Вы здесь

Чудеса Андрея Тарковского (Протоиерей Владимир Вигилянский)

АНДРЕЙ ТАРКОВСКИЙ (1932-1986):

(6 апреля, 1973) «Почему-то вспомнилось, как я потерял рукопись (не имея черновика) сценария „Рублева“. Оставил в такси на углу улицы Горького (напротив „Националя“). Такси уехало. Я с горя напился. Через час вышел из „Националя“ и отправился в ВТО. Через два часа, спускаясь вниз на том же углу, где я потерял рукопись, затормозило такси (нарушая правила), и шофер из окна протянул мне мою рукопись. Это было чудо».

Очень жалею, что ни разу с ним не столкнулся в 70-е годы и не познакомился, хотя вокруг были общие знакомые и даже друзья (например, он был крестным моей подруги детства). У меня было какое-то предвзятое отношение к Андрею Арсеньевичу — с одной стороны, раздражали завышенные восторги (гений!) в связи с его творчеством, особенно по поводу его «Ностальгии» и «Жертвоприношения», с другой стороны, знал какие-то ненужные (иногда — не очень красящие) подробности из его житья-бытья.
Но сейчас, читая его дневники, понимаю, каким он был по-детски трогательным и по-настоящему глубоким творцом — искренне ищущим Бога, любящим Россию, свободной (в христианском смысле) личностью.

Многие его мысли и рассуждения мне очень близки.

В книге, которую я сейчас читаю («Страсти по Андрею: о Боге, о вере и искусстве». Тюмень, «Русская неделя», 2014), кроме дневников, есть еще и его статьи и выступления. Например, его «Слово об Апокалипсисе», произнесенное им в Сент-Джеймском соборе (Лондон) в 1984 году:

...Апокалипсис — это, в конечном счете, рассказ о судьбе. О судьбе человека, который неразрывен между собою как личностью и обществом. Когда природа спасает вид от вымирания, то животные не ощущают драмы существования. Поскольку человек сам намечает свой путь благодаря свободе выбора, он не может спасти всех, но может спасти только себя. Именно поэтому он может спасти других.

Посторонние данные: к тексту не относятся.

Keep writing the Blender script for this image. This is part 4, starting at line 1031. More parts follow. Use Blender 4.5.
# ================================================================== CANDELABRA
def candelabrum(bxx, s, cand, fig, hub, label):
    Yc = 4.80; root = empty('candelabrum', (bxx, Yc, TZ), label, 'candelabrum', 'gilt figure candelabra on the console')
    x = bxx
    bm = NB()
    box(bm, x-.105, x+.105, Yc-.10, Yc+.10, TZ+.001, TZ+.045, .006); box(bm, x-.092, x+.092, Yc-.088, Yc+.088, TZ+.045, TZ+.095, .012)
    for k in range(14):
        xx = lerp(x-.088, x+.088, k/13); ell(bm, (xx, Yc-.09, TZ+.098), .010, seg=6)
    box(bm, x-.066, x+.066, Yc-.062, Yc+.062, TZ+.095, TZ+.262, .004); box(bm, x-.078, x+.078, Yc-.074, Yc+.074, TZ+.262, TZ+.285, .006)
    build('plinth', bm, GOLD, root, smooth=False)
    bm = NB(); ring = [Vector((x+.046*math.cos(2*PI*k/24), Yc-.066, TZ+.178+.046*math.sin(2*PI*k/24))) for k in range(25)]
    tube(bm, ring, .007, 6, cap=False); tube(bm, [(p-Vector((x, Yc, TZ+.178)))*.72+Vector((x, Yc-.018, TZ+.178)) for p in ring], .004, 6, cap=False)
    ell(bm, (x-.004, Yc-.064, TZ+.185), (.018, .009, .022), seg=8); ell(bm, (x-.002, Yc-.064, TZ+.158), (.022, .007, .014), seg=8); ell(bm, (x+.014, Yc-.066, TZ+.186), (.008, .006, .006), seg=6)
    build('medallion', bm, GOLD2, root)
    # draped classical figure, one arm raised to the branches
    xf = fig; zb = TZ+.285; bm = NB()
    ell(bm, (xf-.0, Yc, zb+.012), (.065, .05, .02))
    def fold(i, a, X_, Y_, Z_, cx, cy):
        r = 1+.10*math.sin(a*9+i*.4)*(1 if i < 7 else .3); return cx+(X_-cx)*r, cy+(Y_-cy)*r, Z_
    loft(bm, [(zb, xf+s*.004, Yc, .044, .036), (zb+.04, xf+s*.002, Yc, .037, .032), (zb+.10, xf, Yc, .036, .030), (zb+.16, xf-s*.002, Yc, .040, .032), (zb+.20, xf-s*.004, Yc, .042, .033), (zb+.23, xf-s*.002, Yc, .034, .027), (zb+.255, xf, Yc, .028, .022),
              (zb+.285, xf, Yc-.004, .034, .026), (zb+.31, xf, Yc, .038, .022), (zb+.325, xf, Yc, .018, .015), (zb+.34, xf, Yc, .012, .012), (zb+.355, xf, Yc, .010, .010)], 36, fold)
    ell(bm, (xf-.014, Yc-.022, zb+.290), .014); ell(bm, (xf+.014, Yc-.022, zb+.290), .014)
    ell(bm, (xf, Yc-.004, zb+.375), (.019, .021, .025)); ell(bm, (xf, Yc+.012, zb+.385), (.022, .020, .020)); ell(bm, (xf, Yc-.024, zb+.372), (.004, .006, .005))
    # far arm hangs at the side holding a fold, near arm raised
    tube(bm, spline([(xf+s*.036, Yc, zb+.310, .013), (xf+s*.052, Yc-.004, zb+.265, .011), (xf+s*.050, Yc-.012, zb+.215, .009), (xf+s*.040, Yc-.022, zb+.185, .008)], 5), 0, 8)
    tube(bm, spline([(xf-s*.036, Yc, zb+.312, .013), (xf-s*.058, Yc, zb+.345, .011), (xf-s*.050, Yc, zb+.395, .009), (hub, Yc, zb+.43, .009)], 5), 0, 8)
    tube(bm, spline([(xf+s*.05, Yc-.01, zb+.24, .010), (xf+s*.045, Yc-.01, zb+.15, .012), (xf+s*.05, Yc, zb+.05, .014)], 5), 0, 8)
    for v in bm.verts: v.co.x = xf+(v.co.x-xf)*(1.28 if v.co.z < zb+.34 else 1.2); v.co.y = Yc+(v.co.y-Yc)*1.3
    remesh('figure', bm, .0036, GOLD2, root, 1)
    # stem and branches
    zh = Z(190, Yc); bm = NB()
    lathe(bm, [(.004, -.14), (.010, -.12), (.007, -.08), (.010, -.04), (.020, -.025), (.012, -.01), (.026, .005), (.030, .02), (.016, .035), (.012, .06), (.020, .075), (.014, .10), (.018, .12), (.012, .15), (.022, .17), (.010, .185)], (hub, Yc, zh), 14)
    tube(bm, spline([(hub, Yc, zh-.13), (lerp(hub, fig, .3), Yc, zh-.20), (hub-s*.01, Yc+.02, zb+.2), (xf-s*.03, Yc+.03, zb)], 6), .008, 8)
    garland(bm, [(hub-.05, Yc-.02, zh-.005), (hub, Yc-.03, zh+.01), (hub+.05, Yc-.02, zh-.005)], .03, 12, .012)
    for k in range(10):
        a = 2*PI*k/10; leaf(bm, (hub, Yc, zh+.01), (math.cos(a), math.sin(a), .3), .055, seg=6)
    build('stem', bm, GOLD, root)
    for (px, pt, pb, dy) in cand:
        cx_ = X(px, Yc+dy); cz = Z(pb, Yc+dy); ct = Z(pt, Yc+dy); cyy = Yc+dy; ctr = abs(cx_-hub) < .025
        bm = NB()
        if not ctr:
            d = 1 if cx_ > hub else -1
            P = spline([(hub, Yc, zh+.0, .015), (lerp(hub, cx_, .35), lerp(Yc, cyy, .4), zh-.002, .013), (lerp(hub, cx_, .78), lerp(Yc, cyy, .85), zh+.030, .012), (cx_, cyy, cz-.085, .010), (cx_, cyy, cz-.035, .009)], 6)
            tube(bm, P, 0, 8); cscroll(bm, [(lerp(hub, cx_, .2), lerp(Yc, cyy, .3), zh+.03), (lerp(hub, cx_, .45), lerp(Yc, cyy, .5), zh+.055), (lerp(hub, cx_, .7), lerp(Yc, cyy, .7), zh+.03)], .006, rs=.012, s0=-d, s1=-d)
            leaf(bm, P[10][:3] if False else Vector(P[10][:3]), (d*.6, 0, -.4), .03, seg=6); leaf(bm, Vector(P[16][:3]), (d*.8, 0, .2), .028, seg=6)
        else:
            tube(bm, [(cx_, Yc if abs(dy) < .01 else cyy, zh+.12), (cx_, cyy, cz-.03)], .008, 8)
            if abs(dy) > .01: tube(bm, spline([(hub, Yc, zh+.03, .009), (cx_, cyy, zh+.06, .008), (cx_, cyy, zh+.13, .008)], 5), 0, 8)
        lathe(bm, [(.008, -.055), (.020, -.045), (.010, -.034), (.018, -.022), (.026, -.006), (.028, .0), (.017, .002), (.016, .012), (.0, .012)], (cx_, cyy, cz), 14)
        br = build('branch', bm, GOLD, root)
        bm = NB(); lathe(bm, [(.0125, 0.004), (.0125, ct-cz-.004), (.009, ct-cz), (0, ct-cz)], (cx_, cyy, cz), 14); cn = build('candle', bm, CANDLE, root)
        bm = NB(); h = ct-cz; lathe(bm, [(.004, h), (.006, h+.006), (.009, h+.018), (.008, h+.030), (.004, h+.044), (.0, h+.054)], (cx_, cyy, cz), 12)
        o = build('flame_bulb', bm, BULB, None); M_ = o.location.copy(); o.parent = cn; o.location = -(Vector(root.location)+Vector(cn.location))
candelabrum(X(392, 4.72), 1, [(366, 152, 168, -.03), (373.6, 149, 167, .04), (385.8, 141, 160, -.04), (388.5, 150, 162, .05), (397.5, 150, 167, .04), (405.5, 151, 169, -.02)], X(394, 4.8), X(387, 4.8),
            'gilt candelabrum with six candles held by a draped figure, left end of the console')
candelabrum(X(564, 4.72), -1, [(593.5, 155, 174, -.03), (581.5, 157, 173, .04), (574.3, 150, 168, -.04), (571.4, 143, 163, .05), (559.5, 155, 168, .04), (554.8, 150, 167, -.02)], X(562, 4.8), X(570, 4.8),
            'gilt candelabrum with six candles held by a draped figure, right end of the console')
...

...Апокалипсис страшен каждому в отдельности, но для всех вместе он оставляет надежду. И в этом смысл Откровения.

...Что касается вопроса о гибели пространства и времени, перехода их в новое состояние, то об этом сказано поразительно. По поводу исчезновения пространства: «И звезды небесные пали на землю, как смоковница, потрясаемая сильным ветром, роняет незрелые смоквы свои. И небо свилось, свившись как свиток; всякая гора и остров двинулись с мест своих». Небо, которое скрылось, свившись, как свиток... Я не читал ничего прекраснее, чем этот отрывок. А вот еще о том, что произошло после снятия седьмой печати. Разве может художник слова найти способ, которым это выражено! Как удивительно можно выразить не только возникшее напряжение, но и этот порог небытия! «И когда Он (то есть Агнец) снял седьмую печать, сделалось безмолвие на небе как бы на полчаса». Как сказал мой друг, здесь слова излишни. Снята седьмая печать — и что? Ничего. Наступает тишина. Это невероятно! Отсутствие образа в данном случае является самым сильным образом, который только можно себе представить. Какое-то чудо!